Georgia: Expectations matter in the Misery Index. When you’re the defending national champion, No. 1 in the polls and loaded with talent, struggling against a mediocre opponent is a panic-inducing event. And it’s now happened two weeks in a row. If Georgia was merely bored last week in a 39-22 win over Kent State that was competitive for far too long, how would you explain such a pedestrian performance at Missouri? Though Georgia finally wore down the Tigers’ defense and won 26-22, the Bulldogs trailed the entire game until finally grinding out a lead with 4:03 remaining. It’s hard to pinpoint one or two glaring issues with Georgia, but they're just a little off everywhere at this point in the season. The Dawgs may still be the national title favorite, but they’re certainly not inevitable.

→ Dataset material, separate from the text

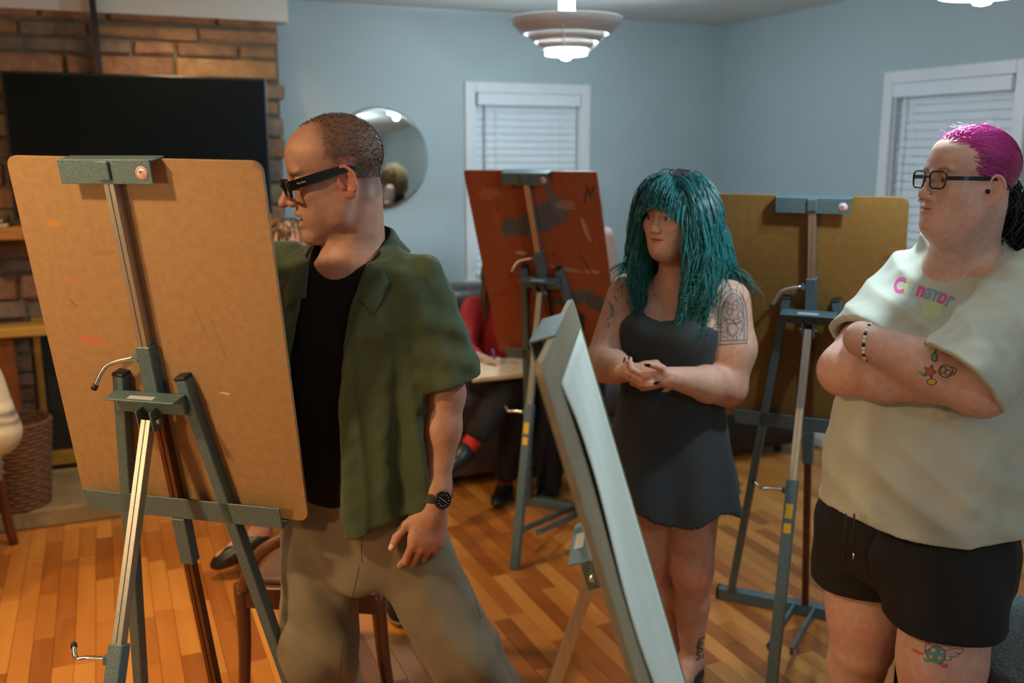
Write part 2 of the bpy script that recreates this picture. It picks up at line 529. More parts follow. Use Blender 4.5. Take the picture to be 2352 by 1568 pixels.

Texas A&M: Reality set in at least a few weeks ago that the Aggies are still not an elite football program, and yet Jimbo Fisher’s insane contract makes it impossible to ignore the deep state of discomfort this fan base is experiencing with a 3-2 record. After two shaky wins against Miami and Arkansas, the Aggies reverted to the mean in a 42-24 loss at Mississippi State. It should be absolutely galling to Texas A&M that Mike Leach has a better team in Year 3 at one of the SEC’s more difficult jobs than Fisher does in Year 5 with unlimited resources. And yet, by giving Fisher a contract that runs through 2031 at more than $9 million a year, it almost doesn’t matter what the record is. They’re stuck for a good while.

Fresno State: There’s never a good time to lose to UConn. But you definitely don’t want to be the first FBS-level team to lose to UConn since Oct. 26, 2019. In fact, in UConn’s last 47 games, it has only beaten Rhode Island, Wagner, UMass, Yale, Central Connecticut and now Fresno State. The Bulldogs did not look like a great team early this season, but who knew they were bad enough to gain just 187 total yards and lose 19-14 to the Huskies? After going 10-3 last year under Kalen DeBoer, who left to be the head coach at Washington, it’s hard to imagine such a quick nosedive.

Pittsburgh: There are few greater indignities in college football than losing to a team that has been such a dumpster fire that it fired the coach with several games left in the season. And yet, sometimes suffering those kinds of indignities is Pitt’s cross to bear. There was really no reason for Georgia Tech to win any game this year, much less five days after firing Geoff Collins. And yet the Yellow Jackets managed to find an easy mark in Pitt, which completely imploded in the fourth quarter of a 26-21 loss. After breaking out to win an ACC title last year, it’s back to the mushy middle for the Panthers where there is little sense to be made of any win or loss in a given week.